▸ Data lines:
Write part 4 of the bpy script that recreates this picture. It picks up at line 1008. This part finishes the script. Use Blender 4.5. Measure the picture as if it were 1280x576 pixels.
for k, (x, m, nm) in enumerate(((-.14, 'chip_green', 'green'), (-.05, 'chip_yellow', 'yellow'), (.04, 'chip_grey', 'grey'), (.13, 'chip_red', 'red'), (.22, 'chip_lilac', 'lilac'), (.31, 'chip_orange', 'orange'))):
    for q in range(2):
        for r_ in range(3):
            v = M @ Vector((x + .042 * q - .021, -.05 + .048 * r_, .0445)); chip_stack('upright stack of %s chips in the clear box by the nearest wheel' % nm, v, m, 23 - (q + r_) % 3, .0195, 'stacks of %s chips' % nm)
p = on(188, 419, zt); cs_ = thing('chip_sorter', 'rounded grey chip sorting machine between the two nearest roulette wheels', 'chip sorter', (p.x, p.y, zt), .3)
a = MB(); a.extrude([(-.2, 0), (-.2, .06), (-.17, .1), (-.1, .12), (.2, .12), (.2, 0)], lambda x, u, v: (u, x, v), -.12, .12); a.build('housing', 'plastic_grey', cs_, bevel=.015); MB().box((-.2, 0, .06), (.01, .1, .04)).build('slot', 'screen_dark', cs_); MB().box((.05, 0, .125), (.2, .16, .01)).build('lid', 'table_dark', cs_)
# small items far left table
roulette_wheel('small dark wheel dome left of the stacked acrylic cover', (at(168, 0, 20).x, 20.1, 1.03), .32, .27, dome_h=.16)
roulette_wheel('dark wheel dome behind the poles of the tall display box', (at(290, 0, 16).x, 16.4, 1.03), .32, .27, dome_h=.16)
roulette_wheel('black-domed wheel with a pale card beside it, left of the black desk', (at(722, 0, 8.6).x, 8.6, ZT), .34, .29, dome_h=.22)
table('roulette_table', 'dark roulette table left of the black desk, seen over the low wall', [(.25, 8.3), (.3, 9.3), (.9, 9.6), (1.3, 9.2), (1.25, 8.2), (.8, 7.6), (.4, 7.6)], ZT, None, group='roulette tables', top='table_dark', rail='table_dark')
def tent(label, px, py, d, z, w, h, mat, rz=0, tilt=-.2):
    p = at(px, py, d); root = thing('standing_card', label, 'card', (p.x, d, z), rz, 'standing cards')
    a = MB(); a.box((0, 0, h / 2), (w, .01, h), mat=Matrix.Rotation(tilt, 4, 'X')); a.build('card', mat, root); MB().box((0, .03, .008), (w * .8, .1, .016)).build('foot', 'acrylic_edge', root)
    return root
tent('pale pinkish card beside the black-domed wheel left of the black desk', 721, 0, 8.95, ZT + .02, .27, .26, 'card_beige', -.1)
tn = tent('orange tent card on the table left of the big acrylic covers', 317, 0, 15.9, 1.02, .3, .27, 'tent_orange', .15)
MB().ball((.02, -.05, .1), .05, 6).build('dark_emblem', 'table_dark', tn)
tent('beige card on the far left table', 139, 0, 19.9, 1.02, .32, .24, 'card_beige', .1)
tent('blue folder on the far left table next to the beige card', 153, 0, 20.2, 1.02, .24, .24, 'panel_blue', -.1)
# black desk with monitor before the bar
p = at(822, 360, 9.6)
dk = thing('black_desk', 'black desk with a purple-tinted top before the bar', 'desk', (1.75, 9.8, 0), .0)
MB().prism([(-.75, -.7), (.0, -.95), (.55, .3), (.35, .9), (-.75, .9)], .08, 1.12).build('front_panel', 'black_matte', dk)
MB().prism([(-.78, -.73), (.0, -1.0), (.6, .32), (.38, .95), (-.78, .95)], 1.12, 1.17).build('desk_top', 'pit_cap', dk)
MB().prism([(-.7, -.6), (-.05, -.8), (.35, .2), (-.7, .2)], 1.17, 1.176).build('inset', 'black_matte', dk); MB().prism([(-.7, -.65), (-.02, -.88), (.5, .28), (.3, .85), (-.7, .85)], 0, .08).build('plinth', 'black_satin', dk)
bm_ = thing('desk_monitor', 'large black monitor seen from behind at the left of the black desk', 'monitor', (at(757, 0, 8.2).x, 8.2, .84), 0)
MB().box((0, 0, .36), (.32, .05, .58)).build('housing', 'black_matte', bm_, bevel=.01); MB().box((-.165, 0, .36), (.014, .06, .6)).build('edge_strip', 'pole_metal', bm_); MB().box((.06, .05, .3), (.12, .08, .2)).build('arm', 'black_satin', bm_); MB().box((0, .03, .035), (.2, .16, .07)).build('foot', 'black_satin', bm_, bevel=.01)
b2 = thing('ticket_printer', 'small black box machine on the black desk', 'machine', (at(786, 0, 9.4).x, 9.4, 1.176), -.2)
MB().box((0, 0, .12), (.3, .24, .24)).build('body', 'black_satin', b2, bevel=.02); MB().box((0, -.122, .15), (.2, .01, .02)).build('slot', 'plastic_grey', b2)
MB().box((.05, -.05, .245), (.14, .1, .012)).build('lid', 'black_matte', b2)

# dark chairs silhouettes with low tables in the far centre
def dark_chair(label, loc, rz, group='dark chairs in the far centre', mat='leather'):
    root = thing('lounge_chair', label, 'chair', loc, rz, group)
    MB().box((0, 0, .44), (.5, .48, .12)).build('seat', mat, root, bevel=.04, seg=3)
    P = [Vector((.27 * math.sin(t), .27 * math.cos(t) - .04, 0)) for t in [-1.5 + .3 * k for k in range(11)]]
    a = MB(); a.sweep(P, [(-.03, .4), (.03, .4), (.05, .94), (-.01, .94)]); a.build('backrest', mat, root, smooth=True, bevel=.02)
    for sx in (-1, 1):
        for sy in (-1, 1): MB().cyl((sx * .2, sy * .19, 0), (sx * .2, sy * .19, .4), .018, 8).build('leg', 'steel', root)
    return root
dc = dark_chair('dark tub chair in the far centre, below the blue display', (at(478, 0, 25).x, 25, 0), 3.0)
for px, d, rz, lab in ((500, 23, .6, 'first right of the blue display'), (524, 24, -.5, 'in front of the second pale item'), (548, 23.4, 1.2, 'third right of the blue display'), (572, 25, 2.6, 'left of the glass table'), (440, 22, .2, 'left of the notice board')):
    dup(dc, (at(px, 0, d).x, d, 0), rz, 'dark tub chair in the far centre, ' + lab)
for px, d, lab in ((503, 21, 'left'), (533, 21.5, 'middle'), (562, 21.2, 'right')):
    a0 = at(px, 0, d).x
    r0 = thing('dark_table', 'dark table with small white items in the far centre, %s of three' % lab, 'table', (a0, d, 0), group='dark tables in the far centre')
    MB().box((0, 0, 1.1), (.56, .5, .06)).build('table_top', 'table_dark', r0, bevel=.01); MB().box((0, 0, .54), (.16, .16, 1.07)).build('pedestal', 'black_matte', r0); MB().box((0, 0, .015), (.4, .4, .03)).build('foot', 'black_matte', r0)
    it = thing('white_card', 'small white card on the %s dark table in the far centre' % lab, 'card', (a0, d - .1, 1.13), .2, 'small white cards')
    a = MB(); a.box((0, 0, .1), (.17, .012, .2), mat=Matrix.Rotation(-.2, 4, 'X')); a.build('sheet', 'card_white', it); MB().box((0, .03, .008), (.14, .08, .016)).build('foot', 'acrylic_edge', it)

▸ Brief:
Extract all of the data shown above and repeat it verbatim.

▸ Solution to this problem:
Write part 4 of the bpy script that recreates this picture. It picks up at line 1008. This part finishes the script. Use Blender 4.5. Measure the picture as if it were 1280x576 pixels.
for k, (x, m, nm) in enumerate(((-.14, 'chip_green', 'green'), (-.05, 'chip_yellow', 'yellow'), (.04, 'chip_grey', 'grey'), (.13, 'chip_red', 'red'), (.22, 'chip_lilac', 'lilac'), (.31, 'chip_orange', 'orange'))):
    for q in range(2):
        for r_ in range(3):
            v = M @ Vector((x + .042 * q - .021, -.05 + .048 * r_, .0445)); chip_stack('upright stack of %s chips in the clear box by the nearest wheel' % nm, v, m, 23 - (q + r_) % 3, .0195, 'stacks of %s chips' % nm)
p = on(188, 419, zt); cs_ = thing('chip_sorter', 'rounded grey chip sorting machine between the two nearest roulette wheels', 'chip sorter', (p.x, p.y, zt), .3)
a = MB(); a.extrude([(-.2, 0), (-.2, .06), (-.17, .1), (-.1, .12), (.2, .12), (.2, 0)], lambda x, u, v: (u, x, v), -.12, .12); a.build('housing', 'plastic_grey', cs_, bevel=.015); MB().box((-.2, 0, .06), (.01, .1, .04)).build('slot', 'screen_dark', cs_); MB().box((.05, 0, .125), (.2, .16, .01)).build('lid', 'table_dark', cs_)
# small items far left table
roulette_wheel('small dark wheel dome left of the stacked acrylic cover', (at(168, 0, 20).x, 20.1, 1.03), .32, .27, dome_h=.16)
roulette_wheel('dark wheel dome behind the poles of the tall display box', (at(290, 0, 16).x, 16.4, 1.03), .32, .27, dome_h=.16)
roulette_wheel('black-domed wheel with a pale card beside it, left of the black desk', (at(722, 0, 8.6).x, 8.6, ZT), .34, .29, dome_h=.22)
table('roulette_table', 'dark roulette table left of the black desk, seen over the low wall', [(.25, 8.3), (.3, 9.3), (.9, 9.6), (1.3, 9.2), (1.25, 8.2), (.8, 7.6), (.4, 7.6)], ZT, None, group='roulette tables', top='table_dark', rail='table_dark')
def tent(label, px, py, d, z, w, h, mat, rz=0, tilt=-.2):
    p = at(px, py, d); root = thing('standing_card', label, 'card', (p.x, d, z), rz, 'standing cards')
    a = MB(); a.box((0, 0, h / 2), (w, .01, h), mat=Matrix.Rotation(tilt, 4, 'X')); a.build('card', mat, root); MB().box((0, .03, .008), (w * .8, .1, .016)).build('foot', 'acrylic_edge', root)
    return root
tent('pale pinkish card beside the black-domed wheel left of the black desk', 721, 0, 8.95, ZT + .02, .27, .26, 'card_beige', -.1)
tn = tent('orange tent card on the table left of the big acrylic covers', 317, 0, 15.9, 1.02, .3, .27, 'tent_orange', .15)
MB().ball((.02, -.05, .1), .05, 6).build('dark_emblem', 'table_dark', tn)
tent('beige card on the far left table', 139, 0, 19.9, 1.02, .32, .24, 'card_beige', .1)
tent('blue folder on the far left table next to the beige card', 153, 0, 20.2, 1.02, .24, .24, 'panel_blue', -.1)
# black desk with monitor before the bar
p = at(822, 360, 9.6)
dk = thing('black_desk', 'black desk with a purple-tinted top before the bar', 'desk', (1.75, 9.8, 0), .0)
MB().prism([(-.75, -.7), (.0, -.95), (.55, .3), (.35, .9), (-.75, .9)], .08, 1.12).build('front_panel', 'black_matte', dk)
MB().prism([(-.78, -.73), (.0, -1.0), (.6, .32), (.38, .95), (-.78, .95)], 1.12, 1.17).build('desk_top', 'pit_cap', dk)
MB().prism([(-.7, -.6), (-.05, -.8), (.35, .2), (-.7, .2)], 1.17, 1.176).build('inset', 'black_matte', dk); MB().prism([(-.7, -.65), (-.02, -.88), (.5, .28), (.3, .85), (-.7, .85)], 0, .08).build('plinth', 'black_satin', dk)
bm_ = thing('desk_monitor', 'large black monitor seen from behind at the left of the black desk', 'monitor', (at(757, 0, 8.2).x, 8.2, .84), 0)
MB().box((0, 0, .36), (.32, .05, .58)).build('housing', 'black_matte', bm_, bevel=.01); MB().box((-.165, 0, .36), (.014, .06, .6)).build('edge_strip', 'pole_metal', bm_); MB().box((.06, .05, .3), (.12, .08, .2)).build('arm', 'black_satin', bm_); MB().box((0, .03, .035), (.2, .16, .07)).build('foot', 'black_satin', bm_, bevel=.01)
b2 = thing('ticket_printer', 'small black box machine on the black desk', 'machine', (at(786, 0, 9.4).x, 9.4, 1.176), -.2)
MB().box((0, 0, .12), (.3, .24, .24)).build('body', 'black_satin', b2, bevel=.02); MB().box((0, -.122, .15), (.2, .01, .02)).build('slot', 'plastic_grey', b2)
MB().box((.05, -.05, .245), (.14, .1, .012)).build('lid', 'black_matte', b2)

# dark chairs silhouettes with low tables in the far centre
def dark_chair(label, loc, rz, group='dark chairs in the far centre', mat='leather'):
    root = thing('lounge_chair', label, 'chair', loc, rz, group)
    MB().box((0, 0, .44), (.5, .48, .12)).build('seat', mat, root, bevel=.04, seg=3)
    P = [Vector((.27 * math.sin(t), .27 * math.cos(t) - .04, 0)) for t in [-1.5 + .3 * k for k in range(11)]]
    a = MB(); a.sweep(P, [(-.03, .4), (.03, .4), (.05, .94), (-.01, .94)]); a.build('backrest', mat, root, smooth=True, bevel=.02)
    for sx in (-1, 1):
        for sy in (-1, 1): MB().cyl((sx * .2, sy * .19, 0), (sx * .2, sy * .19, .4), .018, 8).build('leg', 'steel', root)
    return root
dc = dark_chair('dark tub chair in the far centre, below the blue display', (at(478, 0, 25).x, 25, 0), 3.0)
for px, d, rz, lab in ((500, 23, .6, 'first right of the blue display'), (524, 24, -.5, 'in front of the second pale item'), (548, 23.4, 1.2, 'third right of the blue display'), (572, 25, 2.6, 'left of the glass table'), (440, 22, .2, 'left of the notice board')):
    dup(dc, (at(px, 0, d).x, d, 0), rz, 'dark tub chair in the far centre, ' + lab)
for px, d, lab in ((503, 21, 'left'), (533, 21.5, 'middle'), (562, 21.2, 'right')):
    a0 = at(px, 0, d).x
    r0 = thing('dark_table', 'dark table with small white items in the far centre, %s of three' % lab, 'table', (a0, d, 0), group='dark tables in the far centre')
    MB().box((0, 0, 1.1), (.56, .5, .06)).build('table_top', 'table_dark', r0, bevel=.01); MB().box((0, 0, .54), (.16, .16, 1.07)).build('pedestal', 'black_matte', r0); MB().box((0, 0, .015), (.4, .4, .03)).build('foot', 'black_matte', r0)
    it = thing('white_card', 'small white card on the %s dark table in the far centre' % lab, 'card', (a0, d - .1, 1.13), .2, 'small white cards')
    a = MB(); a.box((0, 0, .1), (.17, .012, .2), mat=Matrix.Rotation(-.2, 4, 'X')); a.build('sheet', 'card_white', it); MB().box((0, .03, .008), (.14, .08, .016)).build('foot', 'acrylic_edge', it)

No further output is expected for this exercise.